Cover of Weird Science #13 by Al Feldstein

Cover of Weird Science #13 by Al Feldstein

Former editor of Mad Magazine Al Feldstein died April 29 at his home in Montana. He was 88.

I long ago forgave him for rejecting the parody of Star Trek I drew in the ninth grade with a ballpoint pen on lined notebook paper, and sent with a return envelope too small for the manuscript because it was – of course! – going to sell. The only rule of professional writing I didn’t break at the time was to submit to a publication I hadn’t read. I knew it very well: I loved Mad.

Feldstein was hired by EC (“Educational Comics”) as an artist in 1948. In the mid-1950s he edited EC’s New Trend group, known for such titles as Weird Science, Weird Fantasy, and Tales from the Crypt. The Wertham-inspired crackdown on comics forced EC to kill many of its titles and put Feldstein out of work.

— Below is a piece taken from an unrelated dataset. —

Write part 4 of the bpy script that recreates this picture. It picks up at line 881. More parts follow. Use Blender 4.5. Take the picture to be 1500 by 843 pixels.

However, when Mad’s founding editor Harvey Kurtzman departed in 1956, Feldstein took his place and spent the next three decades satirizing America from Madison Avenue to Hollywood.

Feldstein’s aptitude for art was evident when he won an award in the 1939 New York World’s Fair poster contest. He trained at Manhattan’s High School of Music and Art and Brooklyn College. When he was 15 he went to work in the Eisner & Iger shop, an art service for comic book publishers, making $3 a week inking balloon lines and erasing pages.

His career at Mad ended in 1984 as its fading popularity led to a precipitous drop in circulation.

He moved to Wyoming, and later, Montana. He resumed his early interest in oil painting, depicting wildlife, nature scenes and fantasy art. Several of his works placed in the Top 100 of Arts for the Parks, a competition created in 1986 by the National Park Academy of the Arts.

In 2000, he received an honorary doctorate in fine arts from Rocky Mountain College.

He was inducted into the Will Eisner Award Hall of Fame in 2003.

In 2011, he received the Bram Stoker Award for Lifetime Achievement from the Horror Writers Association.

Feldstein’s survivors include his wife, Michelle, stepdaughter Katrina Oppelt, her husband, and two grandsons.